- The Washington Times - Friday, August 16, 2002

MEXICO CITY Mexican President Vicente Fox's cancellation of his trip to President Bush's Texas ranch, announced to protest the execution of a Mexican convict in Texas, may have had more to do with his domestic political needs.
The step, while chilling relations with Washington, is expected to help him out with a hostile congress that has blocked his proposals or modified them beyond recognition.
Late Wednesday, hours after Texas put to death a Mexican-American drug smuggler for killing a Dallas police officer, Mr. Fox canceled an Aug. 26-28 trip to four Texas cities and to Mr. Bush's Crawford ranch, where he had planned to push the U.S. president for an immigration accord.
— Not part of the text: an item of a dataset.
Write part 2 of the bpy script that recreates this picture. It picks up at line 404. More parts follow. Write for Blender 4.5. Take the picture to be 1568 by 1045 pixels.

Mr. Fox made the decision even though the execution was a Texas matter over which Mr. Bush had no jurisdiction.
Some Mexican politicians charge that Mr. Bush has lost interest in Mexico since the September 11 attacks and has shifted his foreign policy focus from immigration reform to anti-terror efforts. They also argue that Mr. Fox's cozy ties with the U.S. president have accomplished little south of the border.
"It seems there is much giving, and we get nothing but smiles in return," said Mexican lawmaker Eddie Varon, a member of the formerly ruling Institutional Revolutionary Party. "Things are going to be taken seriously now."
That sentiment is a far cry from the optimism seen on both sides of the border in February 2001, when Mr. Fox and Mr. Bush both newly elected walked like old friends around the pond at Mr. Fox's ranch and talked about ways to ease illegal immigration.